Chapter 6 would be strengthened with some of the precise analyses that comprise the preceding chapters. Kapila is correct in claiming that appropriation of the body renders persons into things, a key facet in the logics of corporeal bondage. Yet the reader is left with an unclear understanding of who is the citizen that is the subject of Kapila’s analysis. Aadhar’s appropriation of data-making labor might unfold in an identical fashion in a technical sense, but the essence of the labor involved varies if one is considering the landless subaltern, or the middle class, or the urban elite, for example. How do we further make sense of the labor of data-making in the rural countryside, where data collection is proliferating in Indian agriculture? Is the labor of data-making replicated in smart cities, on farms, or within special economic zones?

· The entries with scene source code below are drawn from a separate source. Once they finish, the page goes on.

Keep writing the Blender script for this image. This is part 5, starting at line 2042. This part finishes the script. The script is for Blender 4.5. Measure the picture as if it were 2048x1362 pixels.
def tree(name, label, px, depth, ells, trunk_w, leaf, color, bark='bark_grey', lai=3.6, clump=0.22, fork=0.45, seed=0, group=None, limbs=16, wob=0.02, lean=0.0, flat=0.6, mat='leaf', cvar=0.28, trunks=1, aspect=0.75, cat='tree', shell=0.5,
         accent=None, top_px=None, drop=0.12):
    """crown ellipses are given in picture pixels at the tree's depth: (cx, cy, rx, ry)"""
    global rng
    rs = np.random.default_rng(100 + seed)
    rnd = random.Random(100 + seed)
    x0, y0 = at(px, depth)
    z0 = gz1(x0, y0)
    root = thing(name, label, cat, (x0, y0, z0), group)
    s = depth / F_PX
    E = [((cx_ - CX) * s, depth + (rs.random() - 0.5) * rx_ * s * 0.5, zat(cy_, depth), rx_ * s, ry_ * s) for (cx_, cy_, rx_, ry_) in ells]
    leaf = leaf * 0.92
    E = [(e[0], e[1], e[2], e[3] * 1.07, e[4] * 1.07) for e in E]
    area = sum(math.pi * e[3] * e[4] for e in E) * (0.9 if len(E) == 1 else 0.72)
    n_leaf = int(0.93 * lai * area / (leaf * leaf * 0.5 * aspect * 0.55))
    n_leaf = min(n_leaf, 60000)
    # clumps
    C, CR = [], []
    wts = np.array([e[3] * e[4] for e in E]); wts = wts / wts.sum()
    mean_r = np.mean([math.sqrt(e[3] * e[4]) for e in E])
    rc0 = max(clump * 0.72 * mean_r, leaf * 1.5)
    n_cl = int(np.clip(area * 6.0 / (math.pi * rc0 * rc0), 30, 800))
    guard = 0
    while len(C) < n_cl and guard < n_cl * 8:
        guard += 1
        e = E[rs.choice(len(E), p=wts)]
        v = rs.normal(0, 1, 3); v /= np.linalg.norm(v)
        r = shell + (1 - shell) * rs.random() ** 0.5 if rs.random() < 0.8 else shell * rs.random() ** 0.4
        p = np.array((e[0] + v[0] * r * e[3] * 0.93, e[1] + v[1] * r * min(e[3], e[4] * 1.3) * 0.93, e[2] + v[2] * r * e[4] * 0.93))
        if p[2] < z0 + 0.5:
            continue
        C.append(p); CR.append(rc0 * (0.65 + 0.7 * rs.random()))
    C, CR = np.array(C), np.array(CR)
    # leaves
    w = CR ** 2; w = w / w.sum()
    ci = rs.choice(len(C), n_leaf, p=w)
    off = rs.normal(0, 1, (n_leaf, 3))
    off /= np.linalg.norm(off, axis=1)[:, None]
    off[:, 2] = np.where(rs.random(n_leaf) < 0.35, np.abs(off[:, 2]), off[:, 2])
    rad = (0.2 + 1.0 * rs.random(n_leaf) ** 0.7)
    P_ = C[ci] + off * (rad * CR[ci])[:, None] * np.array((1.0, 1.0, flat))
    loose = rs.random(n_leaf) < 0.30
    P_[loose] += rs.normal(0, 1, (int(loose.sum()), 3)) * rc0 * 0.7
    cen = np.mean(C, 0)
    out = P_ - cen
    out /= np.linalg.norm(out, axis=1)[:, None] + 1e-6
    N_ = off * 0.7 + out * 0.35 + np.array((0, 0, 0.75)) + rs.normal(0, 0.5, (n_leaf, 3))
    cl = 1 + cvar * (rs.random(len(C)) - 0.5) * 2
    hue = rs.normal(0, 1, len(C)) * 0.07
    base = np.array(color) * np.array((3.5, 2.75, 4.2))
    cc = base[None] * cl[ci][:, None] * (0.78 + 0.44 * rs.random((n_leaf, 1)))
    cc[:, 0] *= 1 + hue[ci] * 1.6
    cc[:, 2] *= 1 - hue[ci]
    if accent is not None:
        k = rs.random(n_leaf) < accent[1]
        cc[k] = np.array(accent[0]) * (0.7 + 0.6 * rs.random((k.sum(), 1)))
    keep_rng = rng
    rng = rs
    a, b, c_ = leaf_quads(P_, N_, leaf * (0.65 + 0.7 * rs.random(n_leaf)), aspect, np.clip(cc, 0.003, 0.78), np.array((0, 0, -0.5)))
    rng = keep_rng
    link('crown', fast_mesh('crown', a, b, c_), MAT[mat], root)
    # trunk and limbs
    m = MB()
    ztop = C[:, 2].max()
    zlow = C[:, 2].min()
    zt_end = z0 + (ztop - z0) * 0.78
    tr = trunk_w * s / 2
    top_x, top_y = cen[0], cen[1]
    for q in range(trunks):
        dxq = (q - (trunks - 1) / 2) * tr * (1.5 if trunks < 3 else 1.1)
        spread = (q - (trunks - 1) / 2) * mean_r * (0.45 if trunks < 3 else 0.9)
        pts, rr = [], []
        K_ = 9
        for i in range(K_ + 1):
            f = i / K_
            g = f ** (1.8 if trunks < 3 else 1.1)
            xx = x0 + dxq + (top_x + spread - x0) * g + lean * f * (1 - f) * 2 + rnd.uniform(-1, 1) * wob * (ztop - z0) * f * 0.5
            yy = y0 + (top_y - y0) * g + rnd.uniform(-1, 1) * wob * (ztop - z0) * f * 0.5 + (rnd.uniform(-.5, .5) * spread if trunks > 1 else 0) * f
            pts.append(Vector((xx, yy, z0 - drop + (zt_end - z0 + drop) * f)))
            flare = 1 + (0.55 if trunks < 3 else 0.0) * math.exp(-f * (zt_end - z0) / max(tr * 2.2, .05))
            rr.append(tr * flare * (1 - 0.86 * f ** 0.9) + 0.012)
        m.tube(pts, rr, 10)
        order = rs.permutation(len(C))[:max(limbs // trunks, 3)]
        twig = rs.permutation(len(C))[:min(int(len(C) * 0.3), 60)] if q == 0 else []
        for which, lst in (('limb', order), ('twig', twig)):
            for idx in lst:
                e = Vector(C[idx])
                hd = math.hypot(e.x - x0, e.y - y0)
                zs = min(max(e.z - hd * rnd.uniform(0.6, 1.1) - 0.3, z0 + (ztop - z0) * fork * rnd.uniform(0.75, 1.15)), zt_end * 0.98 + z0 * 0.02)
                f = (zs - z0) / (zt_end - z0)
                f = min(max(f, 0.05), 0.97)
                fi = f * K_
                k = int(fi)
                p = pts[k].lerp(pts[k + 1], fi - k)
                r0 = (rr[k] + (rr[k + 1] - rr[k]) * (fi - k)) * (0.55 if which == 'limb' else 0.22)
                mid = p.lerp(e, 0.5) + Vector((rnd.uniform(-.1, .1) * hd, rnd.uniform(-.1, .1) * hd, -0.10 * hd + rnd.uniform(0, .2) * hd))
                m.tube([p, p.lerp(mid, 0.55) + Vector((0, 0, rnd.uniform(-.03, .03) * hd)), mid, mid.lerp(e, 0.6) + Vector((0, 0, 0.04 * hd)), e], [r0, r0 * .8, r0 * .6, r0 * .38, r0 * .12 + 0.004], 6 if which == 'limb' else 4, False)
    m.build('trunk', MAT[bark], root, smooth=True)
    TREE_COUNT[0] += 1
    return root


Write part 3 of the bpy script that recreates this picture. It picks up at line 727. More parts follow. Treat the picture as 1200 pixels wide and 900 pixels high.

Kapila’s work reveals the many depths of state-led dispossession beyond a grid of monopolized violence and political economic calculations: “sovereignty lies in the power to take, but also the ability to create illusions” (p. 155). While the book is structured in a way that makes it somewhat difficult to condense to a single broad argument, its key contributions are in showing how an anthropology of the state can be revived outside of Agambenian-Foucauldian frameworks that animate much of the recent work on sovereignty and state-subject relations. Kapila’s commitment to an anthropological grounding produced a welcomed and refreshing piece of scholarship at a moment when many of us are wading into the waters of transdisciplinary work.